For a while it was just the Moths, because they were somewhat insane people who were OK with a lot of failure in exchange for a little faster -- everybody else had "normal" boats. But... boats that foiled were faster. And after a bit, they were a LOT faster. Here's video from 2006. (Recall that 2004 was the last year a "conventional" Moth won the Worlds competition.) It's useful because it shows a fairly early foiling Moth (that's the one with the... moth on its sail) against conventional sailboats (the ones sitting on the water). The Moth is not just a little faster. It's a lot faster. But still, they are tricky to sail. They are STILL tricky to sail. Here is some video of 2021 Moth competition, in which you can see that it's not a stable and easy boat.

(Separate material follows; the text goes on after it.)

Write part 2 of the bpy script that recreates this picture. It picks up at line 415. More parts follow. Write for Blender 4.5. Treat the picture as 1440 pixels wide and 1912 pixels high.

You don't, these days, have to have an International Moth to go foiling with a sailboat. There are other, friendlier, more affordable options. Hell, if you're on a real budget and you have a pretty reliable offshore breeze, you can buy a beater Laser (a one-design, one-person fiberglass sailboat of which there are many, many out there) and retro-fit it so that it can foil. The foiling kit for that costs about a thousand bucks for the mod, which is WAY cheaper than buying a purpose-built foiler. A beater (functional but not race-winning) Laser, complete and ready to toss in the water, is probably available for around 3K if you shop a bit. Most anything you buy as a "ready to go" new foiling boat is going to be around 20K, though.